Recorded in 1969, this deluxe 2CD set comprises 3 albums by the critically acclaimed free jazz exponets.
Includes a photo-laden booklet with informative notes.
Originally comprised of saxophonists Roscoe Mitchell and Joseph Jarman, trumpeter Lester Bowie, bassist Malachi Favors, and later, drummer Famoudou Don Moye, the Art Ensemble of Chicago enjoy a critical reputation as the most influential avant-garde jazz ensemble of the 1970s and '80s. During the late '60s and early '70s, the Art Ensemble helped pioneer the fusion of jazz with European art music and indigenous African folk styles. They also combined music from sanctified church services, minstrel shows, and bawdy houses of late 19th and early 20th century America - with a modernist spirit and lively stage show that involved face paint and costumes as well as hundreds of musical instruments…

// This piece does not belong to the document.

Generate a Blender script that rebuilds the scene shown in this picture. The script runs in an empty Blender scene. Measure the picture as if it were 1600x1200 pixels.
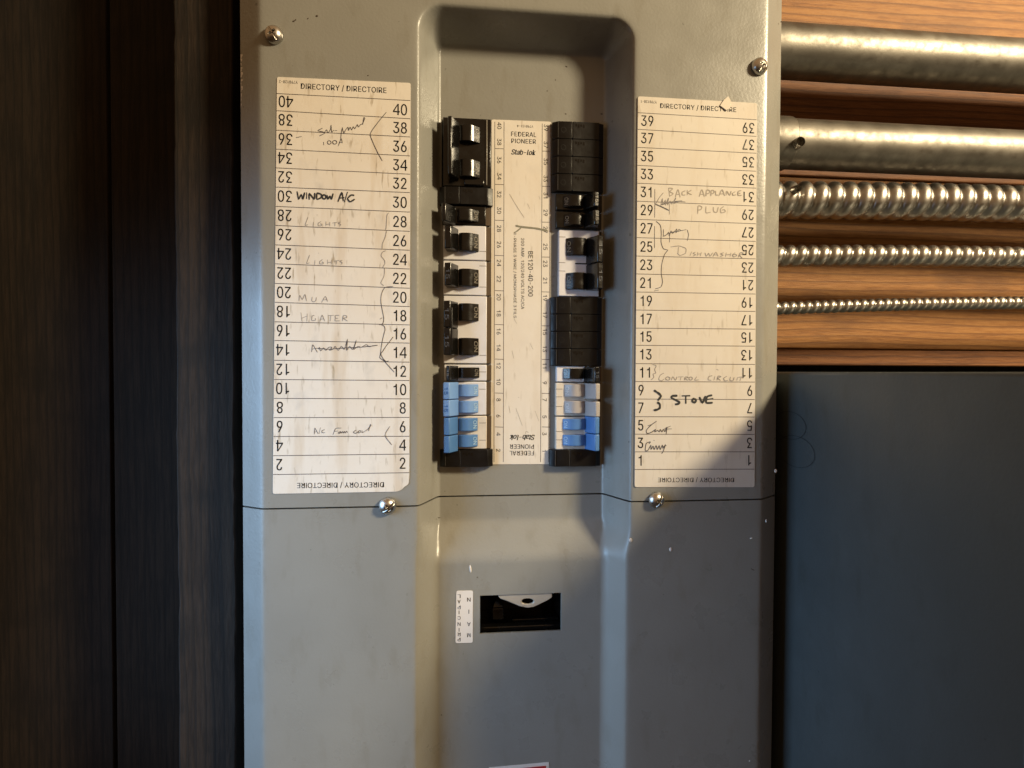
import bpy, bmesh, math, random
import numpy as np
from mathutils import Vector, Matrix
random.seed(7)
C = bpy.context.scene.collection
S = bpy.context.scene

# ------------------------------------------------------------------ camera
F, CX, CY, D = 901.0, 800.0, 600.0, 0.385          # focal length and centre in photo pixels, metres to the cover
r = Vector((8700.0, 17.0, 901.0)).normalized()      # world +X, +(-Z), +Y as seen by the camera (x right, y down, z ahead)
d = Vector((-0.0041, 0.9998, 0.0214)); d = (d - r * d.dot(r)).normalized()
n = r.cross(d)
cam_x = Vector((r.x, n.x, -d.x)); cam_down = Vector((r.y, n.y, -d.y)); cam_fwd = Vector((r.z, n.z, -d.z))
CAM = -cam_fwd * (D / cam_fwd.y)

def W(px, py, Y=0.0):
    """point of the plane y = Y that the photo shows at pixel (px, py)"""
    v = cam_x * ((px - CX) / F) + cam_down * ((py - CY) / F) + cam_fwd
    return CAM + v * ((Y - CAM.y) / v.y)

cd = bpy.data.cameras.new('camera'); cam = bpy.data.objects.new('camera', cd); C.objects.link(cam)
cam.matrix_world = Matrix(((cam_x.x, -cam_down.x, -cam_fwd.x, CAM.x), (cam_x.y, -cam_down.y, -cam_fwd.y, CAM.y),
                           (cam_x.z, -cam_down.z, -cam_fwd.z, CAM.z), (0, 0, 0, 1)))
cd.sensor_width = 36; cd.lens = 36 * F / 1600; cd.clip_start = 0.01; cd.clip_end = 50
cd.dof.use_dof = True; cd.dof.focus_distance = D + 0.005; cd.dof.aperture_fstop = 9.0
S.camera = cam

# ------------------------------------------------------------------ light
w = bpy.data.worlds.new('World'); S.world = w; w.use_nodes = True
bg = w.node_tree.nodes['Background']; bg.inputs[1].default_value = 1.0
_nt = w.node_tree; _tc = _nt.nodes.new('ShaderNodeTexCoord'); _sx = _nt.nodes.new('ShaderNodeSeparateXYZ'); _cr = _nt.nodes.new('ShaderNodeValToRGB'); _mr = _nt.nodes.new('ShaderNodeMapRange')
_nt.links.new(_tc.outputs['Generated'], _sx.inputs[0]); _nt.links.new(_sx.outputs['Z'], _mr.inputs[0]); _mr.inputs[1].default_value = -1; _mr.inputs[2].default_value = 1
_nt.links.new(_mr.outputs[0], _cr.inputs[0]); _nt.links.new(_cr.outputs[0], bg.inputs[0])   # dim room: dark floor, paler ceiling
_e = _cr.color_ramp.elements; _e[0].position = 0.30; _e[0].color = (0.03, 0.015, 0.006, 1); _e[1].position = 0.85; _e[1].color = (0.40, 0.225, 0.10, 1)
_e2 = _e.new(0.52); _e2.color = (0.30, 0.165, 0.070, 1)
def lamp(name, kind, loc, power, col, target=None, **kw):
    l = bpy.data.lights.new(name, kind); l.energy = power; l.color = col
    for k, v in kw.items(): setattr(l, k, v)
    o = bpy.data.objects.new(name, l); C.objects.link(o); o.location = loc
    if target is not None:
        o.rotation_euler = (Vector(target) - Vector(loc)).to_track_quat('-Z', 'Y').to_euler()
    return o
lamp('warm_bulb', 'POINT', (1.0, -0.75, 0.69), 128.0, (1.0, 0.82, 0.53), shadow_soft_size=0.115)
lamp('window_light', 'AREA', (-0.42, -0.16, -0.08), 0.74, (0.34, 0.60, 0.93), (-0.14, 0.0, -0.15), shape='RECTANGLE', size=0.28, size_y=0.40, spread=math.radians(70))
S.view_settings.view_transform = 'Standard'; S.view_settings.look = 'None'
S.view_settings.exposure = 0; S.view_settings.gamma = 1; S.view_settings.use_curve_mapping = False

# ------------------------------------------------------------------ materials
def mat(name, col, rough=0.5, metal=0.0, spec=0.5):
    m = bpy.data.materials.new(name); m.use_nodes = True
    b = m.node_tree.nodes['Principled BSDF']
    b.inputs['Base Color'].default_value = (*col, 1); b.inputs['Roughness'].default_value = rough
    b.inputs['Metallic'].default_value = metal; b.inputs['Specular IOR Level'].default_value = spec
    return m
def nd(m, t, **kw):
    x = m.node_tree.nodes.new(t)
    for k, v in kw.items():
        if k in x.inputs: x.inputs[k].default_value = v
        else: setattr(x, k, v)
    return x
def lk(m, a, b): m.node_tree.links.new(a, b)
def coords(m, scale=(1, 1, 1), rot=(0, 0, 0), loc=(0, 0, 0)):
    tc = nd(m, 'ShaderNodeTexCoord'); mp = nd(m, 'ShaderNodeMapping')
    mp.inputs['Scale'].default_value = scale; mp.inputs['Rotation'].default_value = rot; mp.inputs['Location'].default_value = loc
    lk(m, tc.outputs['Object'], mp.inputs['Vector']); return mp.outputs[0]
def noise(m, vec, scale, detail=3, rough=0.55):
    x = nd(m, 'ShaderNodeTexNoise', Scale=scale, Detail=detail, Roughness=rough); lk(m, vec, x.inputs['Vector']); return x.outputs['Fac']
def ramp(m, fac, stops):
    x = nd(m, 'ShaderNodeValToRGB'); e = x.color_ramp.elements
    while len(e) < len(stops): e.new(0.5)
    for i, (p, c) in enumerate(stops):
        e[i].position = p; e[i].color = (*c, 1) if len(c) == 3 else c
    lk(m, fac, x.inputs[0]); return x.outputs[0]
def mix(m, fac, a, b, mode='MIX'):
    x = nd(m, 'ShaderNodeMix', data_type='RGBA', blend_type=mode)
    for sock, v in ((x.inputs[0], fac), (x.inputs[6], a), (x.inputs[7], b)):
        if hasattr(v, 'is_output'): lk(m, v, sock)
        else: sock.default_value = v if not isinstance(v, tuple) else (*v, 1)
    return x.outputs[2]
def bump(m, h, strength, dist):
    x = nd(m, 'ShaderNodeBump', Strength=strength, Distance=dist); lk(m, h, x.inputs['Height'])
    lk(m, x.outputs[0], m.node_tree.nodes['Principled BSDF'].inputs['Normal'])
def base(m, c): lk(m, c, m.node_tree.nodes['Principled BSDF'].inputs['Base Color'])
def roughness(m, c): lk(m, c, m.node_tree.nodes['Principled BSDF'].inputs['Roughness'])
G = lambda v: (v, v, v)

def painted(name, col, rough=0.29):
    m = mat(name, col, rough, spec=0.5)
    v = coords(m)
    big = noise(m, v, 14, 4)
    c = mix(m, ramp(m, big, [(0.35, G(0)), (0.7, G(1))]), tuple(x * 0.94 for x in col), tuple(x * 1.04 for x in col))
    sp = noise(m, v, 210, 2)                                        # small dark dirt specks
    c = mix(m, ramp(m, sp, [(0.745, G(0)), (0.775, G(0.75))]), c, tuple(x * 0.42 for x in col))
    sm = noise(m, coords(m, (40, 40, 14), (0, 0.3, 0)), 2.2, 5)     # smudges
    c = mix(m, ramp(m, sm, [(0.55, G(0)), (0.78, G(0.40))]), c, (col[0] * 0.66, col[1] * 0.60, col[2] * 0.5))
    base(m, c)
    roughness(m, ramp(m, noise(m, v, 40, 4), [(0.3, G(rough - 0.05)), (0.75, G(rough + 0.12))]))
    bump(m, noise(m, v, 520, 2), 0.16, 0.0006)
    return m
M_PAINT = painted('grey_enamel', (0.240, 0.237, 0.217))
M_BOX = painted('blue_grey_enamel', (0.060, 0.072, 0.075), 0.42)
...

This recording, comprised of two complete Art Ensemble of Chicago albums – Les Stances a Sophie with singer Fontella Bass from 1970 and People in Sorrow from 1969 – offers two very different sides of the group's sound from this key period in their development. Recorded in France and released on the Nessa label in the United States, the two discs show how much in command the AEC were of their strengths even at that early date, though for the record it should be noted that with the exception of Don Moye and Lester Bowie, the trio of Roscoe Mitchell, Joseph Jarman, and Malachi Favors had been playing together since 1965. Living in self-imposed exile in France, the band explored the complete historical continuum of jazz and moved the free jazz boundary further to the left.